American writer Gore Vidal in Ravello, Italy, circa 1974 © Condé Nast Archive/Corbis
In 1776, Samuel Johnson is recorded by James Boswell as observing:
“A man who has not been in Italy is always conscious of an inferiority, from his not having seen what it is expected a man should see. The grand object of travelling is to see the shores of the Mediterranean. On those shores were the four great empires of the world: the Assyrian, the Persian, the Grecian, and the Roman. All our religion, almost all our law, almost all our arts, almost all that sets us above savages, has come to us from the shores of the Mediterranean.”
Julia Cartwright, a British historian of the Renaissance, travels to southern Europe for the first time in 1876, aged 24:
“We reached Avignon by the afternoon and a delicious change in climate and surroundings met us at the station. We walked up the long Cours Petrarch where natives were lounging about chattering in voluble Provençal and in the true Italian fashion came running after us to beg. This was indeed the south—quaint turtuous streets, a perfect labyrinth, olive faced women at work in high windows, men singing as they moved lazily along—children running after us and old women begging at the church doors.
Here too the spring burst upon us and a sweet scent of lilac and may met us as we walked later on up to the palace where we found flowering shrubs all in blossom. Castia, tall Portugal laurel, white and red lilac, Spanish chestnuts and blue iris, forget-me-nots and wall-flowers and roses filling the air with fragrance. I seldom fell in love with a place so entirely at one sight.”
Gore Vidal, aged 13, records his first visit to Europe in 1939:
“Rome. August. Heat. I did not careen and moan from monument to monument like Henry James, but I knew that I was home. Forum full of broken marble. I picked up a head and hid it under my coat. Stanley saw me and made me put it back. Blackshirts everywhere. The crowds—like those in France—smelled of garlic. Ten years later no whiff of garlic in either country. Prosperity. Baths of Caracalla. The opera Turandot. We sit outside in a railed-off box, under the hot dark sky.
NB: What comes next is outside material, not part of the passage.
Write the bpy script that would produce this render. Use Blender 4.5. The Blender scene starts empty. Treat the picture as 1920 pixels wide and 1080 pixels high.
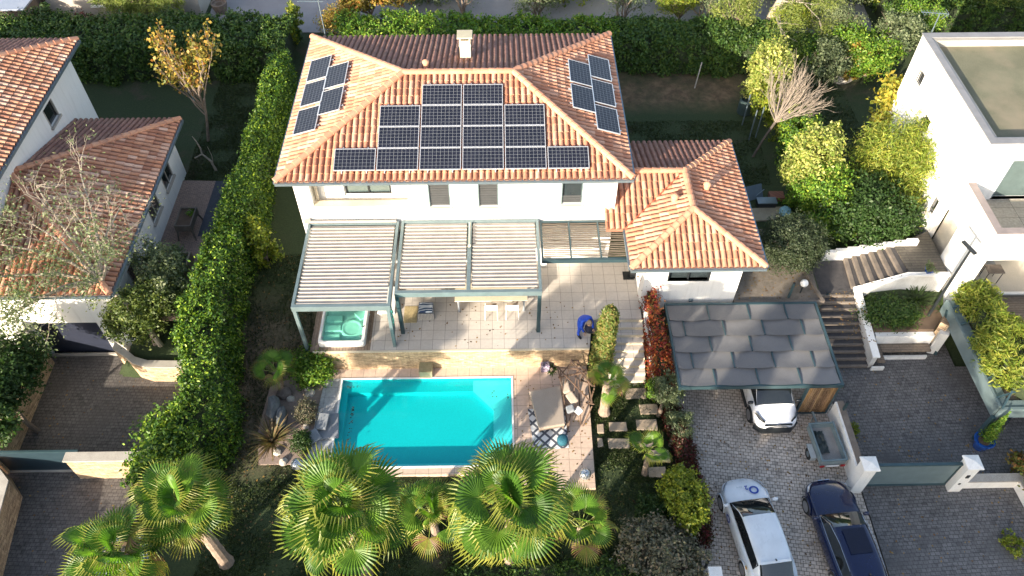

In the next box, Mussolini, wearing a white uniform. At the first interval, he rose and saluted the soprano. Audience cheered. Then he left the box. As he passed me, I smelled heavy cologne.”
Sybille Bedford, the German-born British novelist and journalist, travels to Italy in 1961:
“If one were wafted from our shores on to the Via Aurelia at Ospedaletti, our first shock of pleasure might be the cypresses and fig-tree, the pink- and blue-washed houses, the dazzling sea. When the transition is by motoring in from France, the first shock is the mad driving. It is the driving that scares the French. Each time, one finds that it has become more impossible. It is not that Italian driving does get worse, it stays the same and they drive very well, extremely well, too well, every man boy jack of them; it is that each year there are more cars to drive. Italian motoring is like the nationalism of a very young nation, but there is more to it than that, there is also a natural affinity; the automobile must be God’s special gift to the Italians. He even created it noisy.”
In 1964, the art critic Robert Hughes, aged 26, visits Italy for the first time, staying in Porto Ercole:
“Below the terrace and its framing cypresses, Alan and Lucy [Moorehead] had planted vineyards: perhaps an acre under vines in all, not a large vigna but enough to keep the household supplied with its own ordinary white... now, in September, they were ready for the vendemmia, the gathering. I was looking forward to this. It was the kind of archetypally Mediterranean activity that I had heard of and never seen... Alan had rented a big oaken vat some two metres in diameter, which had, lain across it, a perforated pressing-lid with raised edges. The baskets of grapes which we carried uphill on our backs, were emptied onto this lid.
And then came the Mediterranean moment: barefoot, one scrambled up on to the pressing board and started treading the grapes, pushing down with movements similar to doing the twist. The grapes popped slimly underfoot, they squidged between your toes, the juices trickled into the vat, the crushed grapes were pressed again with wooden tools and at last the exhausted pulp of grape skins, pips and twigs was scraped and shoveled out to be replaced with fresh bunches, while swarms of aggressive yellow-jacket wasps buzzed around. Then the greenish juice was filtered and drained off into straw-cased, 20-litre glass demijohns. These were corked and carried down to the stone basement, a two-man job.
Two or three nights later the action began. You could hear what had been mere fruit juice fermeting, turning into wine: the rumble of the demijohns vibrating on the stone floor. It was an ancient, satisfying sound, and it permeated the whole house. To me it was deeply exciting, and it didn’t matter that the wine that resulted wasn’t great; it was drinkable, and I had helped to make it and that was enough. O for a beaker full of the warm south! I was in Italy, and that was what counted.”